In the records below, find the line that contains "Write the bpy" and the line that contains "scene.camera = cam". Set down exactly those lines and every line between them, and nothing more.

Start of Data records

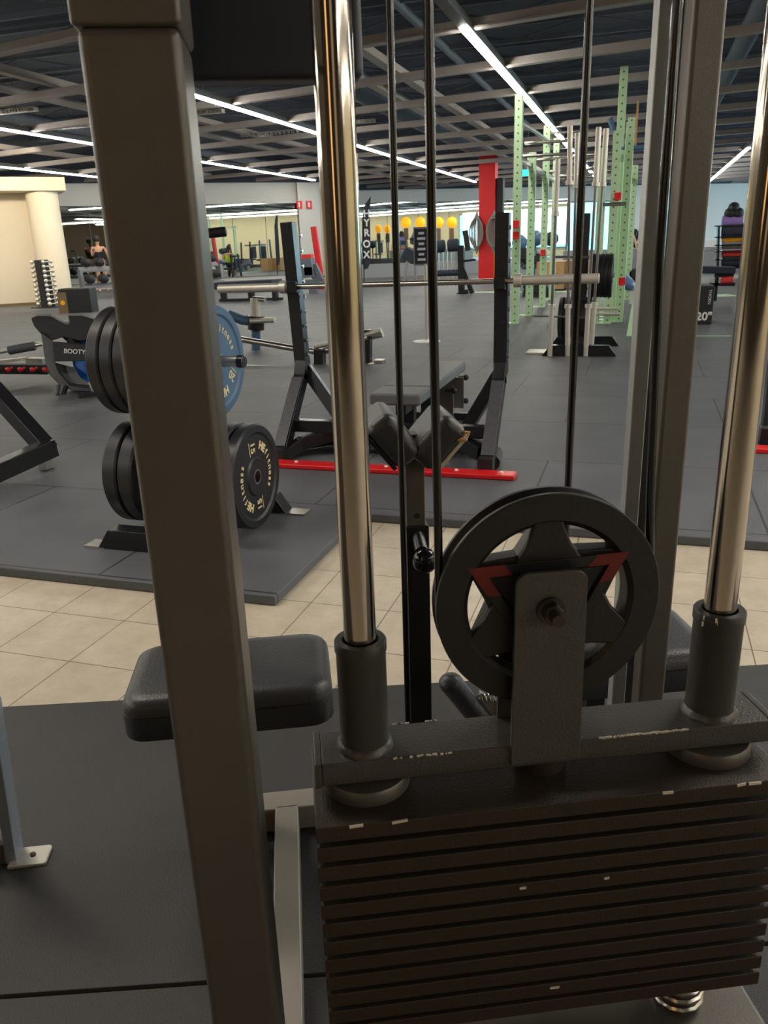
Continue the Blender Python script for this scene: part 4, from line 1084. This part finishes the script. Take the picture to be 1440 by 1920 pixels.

End of Data records
Start of Data records

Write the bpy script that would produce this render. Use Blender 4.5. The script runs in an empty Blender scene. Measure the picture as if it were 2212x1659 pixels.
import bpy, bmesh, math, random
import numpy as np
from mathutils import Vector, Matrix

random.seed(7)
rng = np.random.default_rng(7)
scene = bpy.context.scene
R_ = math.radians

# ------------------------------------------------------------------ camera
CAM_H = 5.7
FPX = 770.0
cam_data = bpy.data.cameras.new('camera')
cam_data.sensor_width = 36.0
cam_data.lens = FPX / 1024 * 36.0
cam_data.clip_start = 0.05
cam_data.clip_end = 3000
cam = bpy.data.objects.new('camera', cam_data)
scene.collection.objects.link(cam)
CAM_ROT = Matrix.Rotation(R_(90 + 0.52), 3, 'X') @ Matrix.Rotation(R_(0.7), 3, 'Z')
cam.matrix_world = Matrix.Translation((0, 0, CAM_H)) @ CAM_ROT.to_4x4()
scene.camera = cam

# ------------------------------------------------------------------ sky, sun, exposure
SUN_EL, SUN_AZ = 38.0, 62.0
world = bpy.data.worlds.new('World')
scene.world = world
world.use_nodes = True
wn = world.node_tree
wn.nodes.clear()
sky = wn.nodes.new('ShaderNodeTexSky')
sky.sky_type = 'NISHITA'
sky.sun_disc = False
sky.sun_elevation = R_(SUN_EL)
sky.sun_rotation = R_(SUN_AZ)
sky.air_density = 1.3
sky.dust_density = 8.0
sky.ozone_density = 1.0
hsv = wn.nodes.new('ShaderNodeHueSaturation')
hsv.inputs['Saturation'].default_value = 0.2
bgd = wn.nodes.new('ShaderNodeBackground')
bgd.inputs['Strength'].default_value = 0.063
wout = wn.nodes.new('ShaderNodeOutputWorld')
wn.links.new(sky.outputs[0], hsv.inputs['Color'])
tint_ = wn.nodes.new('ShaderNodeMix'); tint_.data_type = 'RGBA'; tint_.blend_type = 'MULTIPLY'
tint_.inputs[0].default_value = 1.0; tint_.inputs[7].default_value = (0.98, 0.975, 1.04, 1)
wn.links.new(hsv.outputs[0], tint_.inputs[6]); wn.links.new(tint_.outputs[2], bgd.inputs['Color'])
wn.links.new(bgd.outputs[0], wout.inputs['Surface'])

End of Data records

▶ **Result below**
Write the bpy script that would produce this render. Use Blender 4.5. The script runs in an empty Blender scene. Measure the picture as if it were 2212x1659 pixels.
import bpy, bmesh, math, random
import numpy as np
from mathutils import Vector, Matrix

random.seed(7)
rng = np.random.default_rng(7)
scene = bpy.context.scene
R_ = math.radians

# ------------------------------------------------------------------ camera
CAM_H = 5.7
FPX = 770.0
cam_data = bpy.data.cameras.new('camera')
cam_data.sensor_width = 36.0
cam_data.lens = FPX / 1024 * 36.0
cam_data.clip_start = 0.05
cam_data.clip_end = 3000
cam = bpy.data.objects.new('camera', cam_data)
scene.collection.objects.link(cam)
CAM_ROT = Matrix.Rotation(R_(90 + 0.52), 3, 'X') @ Matrix.Rotation(R_(0.7), 3, 'Z')
cam.matrix_world = Matrix.Translation((0, 0, CAM_H)) @ CAM_ROT.to_4x4()
scene.camera = cam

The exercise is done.